■ What to work on ■
Up to and including the line with "flakes.append(o)", reproduce the listing below exactly, beginning at its first line.

------------------------------------------------------------------------

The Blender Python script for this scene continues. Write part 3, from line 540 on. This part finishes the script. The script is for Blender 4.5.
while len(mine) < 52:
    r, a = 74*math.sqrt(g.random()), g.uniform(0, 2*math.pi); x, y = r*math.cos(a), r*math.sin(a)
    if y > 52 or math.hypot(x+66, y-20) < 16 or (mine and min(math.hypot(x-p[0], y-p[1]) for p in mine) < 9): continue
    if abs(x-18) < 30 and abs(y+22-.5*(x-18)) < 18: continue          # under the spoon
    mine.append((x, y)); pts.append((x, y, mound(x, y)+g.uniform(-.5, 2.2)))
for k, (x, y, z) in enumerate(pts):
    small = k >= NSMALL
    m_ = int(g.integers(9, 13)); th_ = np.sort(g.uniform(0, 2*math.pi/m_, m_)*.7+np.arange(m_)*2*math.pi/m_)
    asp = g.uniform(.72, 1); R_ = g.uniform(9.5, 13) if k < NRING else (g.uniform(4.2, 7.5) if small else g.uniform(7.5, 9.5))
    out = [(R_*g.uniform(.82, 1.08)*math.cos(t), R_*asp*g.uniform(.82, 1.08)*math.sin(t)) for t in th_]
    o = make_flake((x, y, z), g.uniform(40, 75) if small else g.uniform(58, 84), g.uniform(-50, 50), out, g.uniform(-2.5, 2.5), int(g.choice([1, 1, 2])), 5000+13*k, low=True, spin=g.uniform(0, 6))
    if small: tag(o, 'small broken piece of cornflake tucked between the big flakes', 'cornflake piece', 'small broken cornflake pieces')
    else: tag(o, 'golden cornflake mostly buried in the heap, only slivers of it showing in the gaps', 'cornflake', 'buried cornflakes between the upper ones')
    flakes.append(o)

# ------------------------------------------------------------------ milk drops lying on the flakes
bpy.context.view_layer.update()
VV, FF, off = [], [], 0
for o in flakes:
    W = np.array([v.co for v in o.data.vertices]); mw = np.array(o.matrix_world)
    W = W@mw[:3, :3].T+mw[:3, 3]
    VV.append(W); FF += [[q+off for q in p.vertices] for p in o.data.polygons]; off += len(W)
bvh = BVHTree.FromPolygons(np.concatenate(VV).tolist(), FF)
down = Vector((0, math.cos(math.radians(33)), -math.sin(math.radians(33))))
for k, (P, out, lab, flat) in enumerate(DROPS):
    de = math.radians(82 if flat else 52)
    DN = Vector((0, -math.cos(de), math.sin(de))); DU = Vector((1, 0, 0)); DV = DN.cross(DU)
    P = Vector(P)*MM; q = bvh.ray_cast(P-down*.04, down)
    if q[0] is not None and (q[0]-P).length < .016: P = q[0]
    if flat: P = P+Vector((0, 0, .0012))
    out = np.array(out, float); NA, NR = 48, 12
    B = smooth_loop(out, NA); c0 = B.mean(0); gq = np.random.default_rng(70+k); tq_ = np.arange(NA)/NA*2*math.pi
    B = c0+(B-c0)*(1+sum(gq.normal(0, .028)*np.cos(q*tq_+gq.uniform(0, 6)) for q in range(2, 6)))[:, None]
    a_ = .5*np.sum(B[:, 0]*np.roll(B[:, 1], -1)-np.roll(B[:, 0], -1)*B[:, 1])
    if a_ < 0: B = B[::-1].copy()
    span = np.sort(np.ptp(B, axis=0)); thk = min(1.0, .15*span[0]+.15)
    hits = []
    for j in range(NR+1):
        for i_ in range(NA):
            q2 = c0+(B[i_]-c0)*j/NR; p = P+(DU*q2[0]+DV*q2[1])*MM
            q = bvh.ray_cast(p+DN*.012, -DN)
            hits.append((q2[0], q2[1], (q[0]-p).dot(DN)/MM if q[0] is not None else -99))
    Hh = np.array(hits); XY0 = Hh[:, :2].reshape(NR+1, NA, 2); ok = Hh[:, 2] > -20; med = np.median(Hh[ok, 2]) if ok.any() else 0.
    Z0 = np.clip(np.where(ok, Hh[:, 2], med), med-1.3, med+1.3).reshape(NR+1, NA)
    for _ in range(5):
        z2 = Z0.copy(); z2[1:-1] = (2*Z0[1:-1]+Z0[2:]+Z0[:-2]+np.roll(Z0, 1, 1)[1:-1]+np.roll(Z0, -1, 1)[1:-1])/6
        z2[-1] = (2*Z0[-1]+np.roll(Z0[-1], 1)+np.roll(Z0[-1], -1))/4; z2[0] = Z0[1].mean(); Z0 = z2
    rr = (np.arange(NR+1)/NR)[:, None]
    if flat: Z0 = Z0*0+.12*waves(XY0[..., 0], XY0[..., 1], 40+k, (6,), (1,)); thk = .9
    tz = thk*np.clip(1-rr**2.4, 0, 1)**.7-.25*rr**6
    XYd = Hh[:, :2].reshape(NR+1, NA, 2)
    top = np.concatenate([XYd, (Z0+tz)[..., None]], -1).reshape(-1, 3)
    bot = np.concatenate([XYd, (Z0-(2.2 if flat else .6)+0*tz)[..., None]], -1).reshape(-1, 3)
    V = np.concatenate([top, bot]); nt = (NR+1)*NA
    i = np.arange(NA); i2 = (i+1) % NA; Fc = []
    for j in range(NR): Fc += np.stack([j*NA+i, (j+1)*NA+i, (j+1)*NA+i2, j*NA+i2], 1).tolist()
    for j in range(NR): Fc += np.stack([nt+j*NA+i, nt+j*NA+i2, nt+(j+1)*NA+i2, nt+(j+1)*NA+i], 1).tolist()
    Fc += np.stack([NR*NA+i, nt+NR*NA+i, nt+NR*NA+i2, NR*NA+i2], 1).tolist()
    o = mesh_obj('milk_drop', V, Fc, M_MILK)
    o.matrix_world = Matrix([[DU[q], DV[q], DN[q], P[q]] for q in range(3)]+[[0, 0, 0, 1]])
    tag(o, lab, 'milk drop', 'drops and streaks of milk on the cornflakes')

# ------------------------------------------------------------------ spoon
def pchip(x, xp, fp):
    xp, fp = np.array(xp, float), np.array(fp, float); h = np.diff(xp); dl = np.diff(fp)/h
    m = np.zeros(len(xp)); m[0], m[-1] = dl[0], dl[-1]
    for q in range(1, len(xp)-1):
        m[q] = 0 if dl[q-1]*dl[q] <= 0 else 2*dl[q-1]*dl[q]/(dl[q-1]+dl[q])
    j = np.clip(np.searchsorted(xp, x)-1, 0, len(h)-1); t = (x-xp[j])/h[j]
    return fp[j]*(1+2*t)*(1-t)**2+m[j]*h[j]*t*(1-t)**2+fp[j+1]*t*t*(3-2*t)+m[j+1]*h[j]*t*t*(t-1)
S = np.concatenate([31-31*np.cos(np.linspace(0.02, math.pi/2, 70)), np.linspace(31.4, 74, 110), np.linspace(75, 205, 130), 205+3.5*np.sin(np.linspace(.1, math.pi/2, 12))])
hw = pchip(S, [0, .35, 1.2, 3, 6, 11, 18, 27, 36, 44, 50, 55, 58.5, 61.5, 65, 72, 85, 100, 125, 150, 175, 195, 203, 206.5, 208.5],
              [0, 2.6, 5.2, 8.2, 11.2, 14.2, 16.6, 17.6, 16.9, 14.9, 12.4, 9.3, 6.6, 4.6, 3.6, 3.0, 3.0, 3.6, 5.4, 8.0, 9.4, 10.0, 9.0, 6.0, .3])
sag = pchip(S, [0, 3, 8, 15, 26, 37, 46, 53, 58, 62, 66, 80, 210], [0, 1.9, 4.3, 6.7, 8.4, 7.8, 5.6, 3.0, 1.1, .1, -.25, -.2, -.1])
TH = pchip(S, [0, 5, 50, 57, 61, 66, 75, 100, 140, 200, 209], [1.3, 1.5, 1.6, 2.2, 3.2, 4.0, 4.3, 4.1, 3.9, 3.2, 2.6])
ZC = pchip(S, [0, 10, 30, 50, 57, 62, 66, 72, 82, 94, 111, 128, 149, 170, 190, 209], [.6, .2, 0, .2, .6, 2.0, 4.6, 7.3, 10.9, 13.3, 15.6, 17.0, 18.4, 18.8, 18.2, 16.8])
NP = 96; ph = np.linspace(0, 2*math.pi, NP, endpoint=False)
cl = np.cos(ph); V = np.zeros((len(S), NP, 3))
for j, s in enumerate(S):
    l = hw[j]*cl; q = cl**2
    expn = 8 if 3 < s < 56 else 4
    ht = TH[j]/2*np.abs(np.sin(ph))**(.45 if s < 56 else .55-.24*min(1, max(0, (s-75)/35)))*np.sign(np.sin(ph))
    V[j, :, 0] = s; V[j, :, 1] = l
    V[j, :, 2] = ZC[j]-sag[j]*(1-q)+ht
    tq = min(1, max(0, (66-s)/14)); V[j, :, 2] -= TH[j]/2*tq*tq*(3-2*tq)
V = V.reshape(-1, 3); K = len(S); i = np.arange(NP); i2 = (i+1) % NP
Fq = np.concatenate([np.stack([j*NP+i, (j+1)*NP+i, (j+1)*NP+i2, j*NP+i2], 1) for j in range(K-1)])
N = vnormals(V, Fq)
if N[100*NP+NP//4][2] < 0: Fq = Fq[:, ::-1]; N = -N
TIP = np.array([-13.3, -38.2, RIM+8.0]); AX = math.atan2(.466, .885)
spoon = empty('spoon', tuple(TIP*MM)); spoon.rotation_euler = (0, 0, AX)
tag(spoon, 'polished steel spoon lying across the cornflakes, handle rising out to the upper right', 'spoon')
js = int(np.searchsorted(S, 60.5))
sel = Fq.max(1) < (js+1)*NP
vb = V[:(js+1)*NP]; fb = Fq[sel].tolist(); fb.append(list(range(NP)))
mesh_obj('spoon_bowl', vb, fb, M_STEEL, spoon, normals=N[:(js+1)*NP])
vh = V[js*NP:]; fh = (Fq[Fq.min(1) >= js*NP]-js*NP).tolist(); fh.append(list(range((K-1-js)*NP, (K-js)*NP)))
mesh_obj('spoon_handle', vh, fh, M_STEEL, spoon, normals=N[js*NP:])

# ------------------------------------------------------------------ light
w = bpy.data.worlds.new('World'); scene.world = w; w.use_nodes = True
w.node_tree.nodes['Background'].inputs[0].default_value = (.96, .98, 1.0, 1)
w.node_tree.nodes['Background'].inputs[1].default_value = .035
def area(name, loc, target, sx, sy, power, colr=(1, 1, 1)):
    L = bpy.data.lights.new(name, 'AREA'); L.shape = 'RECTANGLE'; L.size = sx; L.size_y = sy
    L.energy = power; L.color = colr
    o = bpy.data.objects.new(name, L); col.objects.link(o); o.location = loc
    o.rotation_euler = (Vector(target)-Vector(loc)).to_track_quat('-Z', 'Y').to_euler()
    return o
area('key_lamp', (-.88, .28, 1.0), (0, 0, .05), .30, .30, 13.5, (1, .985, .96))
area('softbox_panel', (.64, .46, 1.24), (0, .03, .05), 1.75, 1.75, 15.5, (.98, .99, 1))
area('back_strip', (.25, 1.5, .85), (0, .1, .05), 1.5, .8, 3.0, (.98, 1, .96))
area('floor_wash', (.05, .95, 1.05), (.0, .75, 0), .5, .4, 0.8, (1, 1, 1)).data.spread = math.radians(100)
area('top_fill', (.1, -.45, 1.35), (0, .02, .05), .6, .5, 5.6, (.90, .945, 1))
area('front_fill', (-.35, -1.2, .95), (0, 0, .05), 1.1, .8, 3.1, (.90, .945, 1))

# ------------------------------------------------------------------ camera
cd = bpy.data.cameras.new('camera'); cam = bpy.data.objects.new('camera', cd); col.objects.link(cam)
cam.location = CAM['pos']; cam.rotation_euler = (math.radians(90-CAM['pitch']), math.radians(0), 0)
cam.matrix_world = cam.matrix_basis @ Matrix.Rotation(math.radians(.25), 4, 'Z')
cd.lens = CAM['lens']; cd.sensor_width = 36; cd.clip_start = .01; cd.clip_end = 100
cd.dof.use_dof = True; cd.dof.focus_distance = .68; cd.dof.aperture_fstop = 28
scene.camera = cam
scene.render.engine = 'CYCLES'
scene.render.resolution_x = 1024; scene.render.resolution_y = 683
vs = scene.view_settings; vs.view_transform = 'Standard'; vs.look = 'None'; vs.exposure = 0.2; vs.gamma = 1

------------------------------------------------------------------------

■ Solution below ■
The Blender Python script for this scene continues. Write part 3, from line 540 on. This part finishes the script. The script is for Blender 4.5.
while len(mine) < 52:
    r, a = 74*math.sqrt(g.random()), g.uniform(0, 2*math.pi); x, y = r*math.cos(a), r*math.sin(a)
    if y > 52 or math.hypot(x+66, y-20) < 16 or (mine and min(math.hypot(x-p[0], y-p[1]) for p in mine) < 9): continue
    if abs(x-18) < 30 and abs(y+22-.5*(x-18)) < 18: continue          # under the spoon
    mine.append((x, y)); pts.append((x, y, mound(x, y)+g.uniform(-.5, 2.2)))
for k, (x, y, z) in enumerate(pts):
    small = k >= NSMALL
    m_ = int(g.integers(9, 13)); th_ = np.sort(g.uniform(0, 2*math.pi/m_, m_)*.7+np.arange(m_)*2*math.pi/m_)
    asp = g.uniform(.72, 1); R_ = g.uniform(9.5, 13) if k < NRING else (g.uniform(4.2, 7.5) if small else g.uniform(7.5, 9.5))
    out = [(R_*g.uniform(.82, 1.08)*math.cos(t), R_*asp*g.uniform(.82, 1.08)*math.sin(t)) for t in th_]
    o = make_flake((x, y, z), g.uniform(40, 75) if small else g.uniform(58, 84), g.uniform(-50, 50), out, g.uniform(-2.5, 2.5), int(g.choice([1, 1, 2])), 5000+13*k, low=True, spin=g.uniform(0, 6))
    if small: tag(o, 'small broken piece of cornflake tucked between the big flakes', 'cornflake piece', 'small broken cornflake pieces')
    else: tag(o, 'golden cornflake mostly buried in the heap, only slivers of it showing in the gaps', 'cornflake', 'buried cornflakes between the upper ones')
    flakes.append(o)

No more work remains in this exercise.